Nāndīmukha-śrāddha (Prosperity Rites), Preta-kriyā, Aśauca, Ekoddiṣṭa, and Sapiṇḍīkaraṇa Framework
प्रथमे ऽह्नि तृतीये च सप्तमे नवमे तथा वस्त्रत्यागं बहिःस्नानं कृत्वा दद्यात् तिलोदकम्
prathame 'hni tṛtīye ca saptame navame tathā vastratyāgaṃ bahiḥsnānaṃ kṛtvā dadyāt tilodakam
On the first day, and likewise on the third, the seventh, and the ninth, having set aside one’s garments and bathed outside, one should offer water mixed with sesame (tilodaka).

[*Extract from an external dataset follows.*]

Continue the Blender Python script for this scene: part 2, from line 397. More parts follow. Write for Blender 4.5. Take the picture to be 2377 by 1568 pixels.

Sage Parāśara (in instruction to Maitreya)
Speaker: Parasara
Topic: Specific śrāddha-day observances: bathing, garment protocol, and tilodaka offerings on set days
Teaching: Ethical
Quality: authoritative
Concept: On specified days, ritual purity is heightened through bathing and offering sesame-mixed water (tilodaka), sustaining the śrāddha link to the departed in accordance with dharma.
Vedantic Theme: Dharma
Application: Keep periodic remembrance practices structured—set days for prayer/charity, cultivate cleanliness and simplicity to steady the mind in loss.
Vishishtadvaita: Ritual acts are meaningful as ordained modes of offering within the Lord’s governance, integrating bodily discipline with sacred intention.
This verse presents tilodaka as a prescribed offering on specific days, functioning as a dharmic oblation used in rites for the departed, combining purification and ritual continuity.
Parāśara emphasizes bodily and procedural purity—setting aside garments and performing an external bath—before making the offering, showing that intention and cleanliness together uphold the rite.
Though Vishnu is not named in the verse, the Vishnu Purana frames such dharmic observances as participation in cosmic order ultimately grounded in the Supreme Lord’s sovereignty, where right action sustains harmony in the world.